Trump Treasury Secretary Steve Mnuchin Renounces Commitment to Glass-Steagall While Saying He Isn’t

Originally posted at Naked Capitalism

I’ve seen some pretty brazen performances over the years, but this one is a standout in a bad way. Steve Mnuchin tells Elizabeth Warren, with a straight face, that Trump’s campaign pledge to implement Glass Steagall has nada to do with breaking up banks. He also makes the utterly false claim that separating commercial and investment banks would hurt small bank lending. The integration between small business activities and investment banking is nada, save at most for brokerage and investmetn management targeting the more successful small business owners. That has bupkis to do with lending.

In fact, we’ve discussed repeatedly that large and even medium sized banks have exited small business lending almost entirely. Nothing Trump can do will bring it back because they don’t have the infrastructure and don’t want to rebuild it. In the hoary old ages of my youth, the big banks had tow year credit officer training programs. Among other things, some graduates of those courses would eventually become branch manager, which in those days had more autonomy than now.

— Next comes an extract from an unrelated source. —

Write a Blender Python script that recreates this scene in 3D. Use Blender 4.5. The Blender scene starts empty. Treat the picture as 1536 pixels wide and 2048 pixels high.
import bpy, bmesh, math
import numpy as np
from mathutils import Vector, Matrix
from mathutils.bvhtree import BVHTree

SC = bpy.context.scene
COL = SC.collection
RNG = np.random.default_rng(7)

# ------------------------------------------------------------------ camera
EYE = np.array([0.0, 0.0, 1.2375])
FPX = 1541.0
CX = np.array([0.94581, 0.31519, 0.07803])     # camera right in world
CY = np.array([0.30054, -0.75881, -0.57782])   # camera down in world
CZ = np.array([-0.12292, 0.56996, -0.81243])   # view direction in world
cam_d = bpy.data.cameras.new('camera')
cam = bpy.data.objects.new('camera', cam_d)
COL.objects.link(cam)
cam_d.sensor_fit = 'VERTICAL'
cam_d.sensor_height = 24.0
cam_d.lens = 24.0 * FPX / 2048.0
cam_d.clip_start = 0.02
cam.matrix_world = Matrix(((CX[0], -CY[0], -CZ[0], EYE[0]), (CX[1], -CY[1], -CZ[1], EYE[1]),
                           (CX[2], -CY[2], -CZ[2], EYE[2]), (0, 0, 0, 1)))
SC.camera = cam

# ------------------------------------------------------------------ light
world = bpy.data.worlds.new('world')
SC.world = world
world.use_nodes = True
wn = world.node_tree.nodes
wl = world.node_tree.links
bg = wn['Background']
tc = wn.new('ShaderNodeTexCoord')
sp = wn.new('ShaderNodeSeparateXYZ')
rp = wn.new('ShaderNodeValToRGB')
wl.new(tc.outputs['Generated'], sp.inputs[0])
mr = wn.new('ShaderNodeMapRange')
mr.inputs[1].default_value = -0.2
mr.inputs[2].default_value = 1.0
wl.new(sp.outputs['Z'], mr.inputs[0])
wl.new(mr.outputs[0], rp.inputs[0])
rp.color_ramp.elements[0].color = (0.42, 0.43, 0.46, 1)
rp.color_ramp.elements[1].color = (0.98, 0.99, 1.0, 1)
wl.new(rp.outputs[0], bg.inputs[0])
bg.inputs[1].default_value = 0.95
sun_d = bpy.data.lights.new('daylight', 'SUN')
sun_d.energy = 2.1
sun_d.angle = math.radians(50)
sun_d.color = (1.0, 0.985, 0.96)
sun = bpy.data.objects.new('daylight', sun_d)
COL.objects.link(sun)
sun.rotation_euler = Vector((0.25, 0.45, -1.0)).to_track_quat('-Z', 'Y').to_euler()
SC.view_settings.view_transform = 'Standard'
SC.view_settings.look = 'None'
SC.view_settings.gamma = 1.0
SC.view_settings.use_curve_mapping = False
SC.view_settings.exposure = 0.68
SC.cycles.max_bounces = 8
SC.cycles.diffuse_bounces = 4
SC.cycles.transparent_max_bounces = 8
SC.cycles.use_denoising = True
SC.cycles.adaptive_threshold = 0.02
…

One of their big jobs was to review and approve more complex, character-based loans, meaning to small businesses and local developers.

Thanks to Wall Street poaching more credit officers during the debt market boom of the 1980s, the rise of securitization, and the tender ministrations of consultants like McKinsey, banks moved away from the model of the branch manager as expert in his local economy and accordingly having some latitude to extend credit to branches as retail stores offering standardized products, and lending based on FICO scores. Lending to small businesses in this model dwindled to lending against collateral, like the owner’s residential or business real estate or other company assets that have resale value. Cash flow based lending has become rare save for much larger businesses than in the past.

So what is the real reason for refusing to break up the banks? The big reason is is deprive the very large capital markets players of the ability to use bank deposits to fund derivative positions.

Do watch this exchange with Warren. As the lawyers like to say, res ipsa loquitur.